The game is very easy, making it the perfect game to play when your bored but want something relatively mindless to do, and since food pops up every second or so, it can keep you mindlessly entertained for some time. Like many games, there is a time element to it in that some things, once you run out of them, take time to recharge. It takes 30 minutes to get back a Training Point (of which you are allowed three) and an hour and a half to regain a League Point to continue with your campaign. Obviously, you are able to purchase, and sometimes win, items that will restore these things, but I personally find these to be a good way to get me away from the game for a while and come back when everything is reloaded.

The random events add a new element to the game that many games I’ve played don’t have, and that’s a sense of risk. Many of the events simply have people come up to you and give you money or TP. However, there a few that will either take away JP or even kill your Magikarp if you decide to go with the riskier option. All of these events have a ‘safe’ option in which nothing bad will happen to your Magikarp, however the riskier option can lead to some seriously beneficial perks (high JP, diamonds, or lots of coins) that at times it’s pretty worth it to take the risk. Like I said above, even if you lose your Magikarp, you get XP for it and simply get to fish for a new one.

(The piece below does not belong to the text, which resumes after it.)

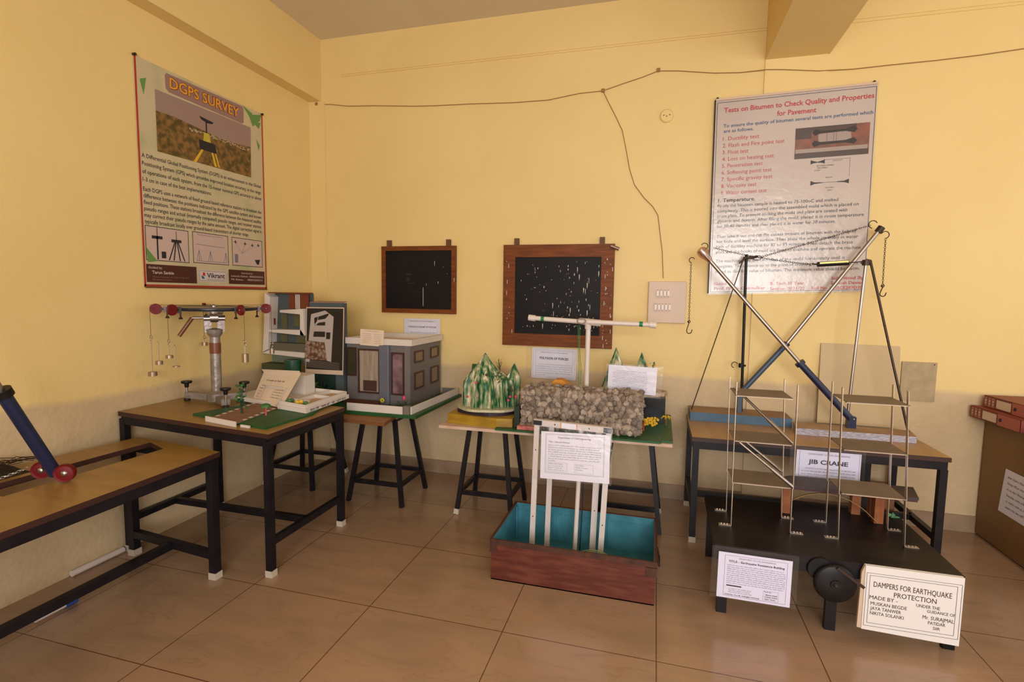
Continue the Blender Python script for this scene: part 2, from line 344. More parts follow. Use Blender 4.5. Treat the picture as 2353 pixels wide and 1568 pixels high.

However, one of the standout things about this game is that you can really play it without spending actual money. You use coins to buy different types of food and training exercises, as well as leveling them up to get you more JP from them. And since coins are incredibly easy to come by, you end up having more coins than you know what to do with (much like in the Pokemon games where you win mass amounts of money from battles to the point that you are basically rolling in money). The diamonds are harder to come by, which are used to buy the big tickets items, and real money has to be used to get more, however, the game does a great job of giving you a lot of opportunities to gain diamonds, unlike many other games where it becomes very difficult to get the currency that requires money.

Overall, this has been one of my favorite phone app games, and I’ve played a lot of them. I’m kind of a phone game junkie. I definitely recommend it to anyone looking for a game that’s simple, oddly addicting, and celebrates one the of most beloved/hated Pokemon.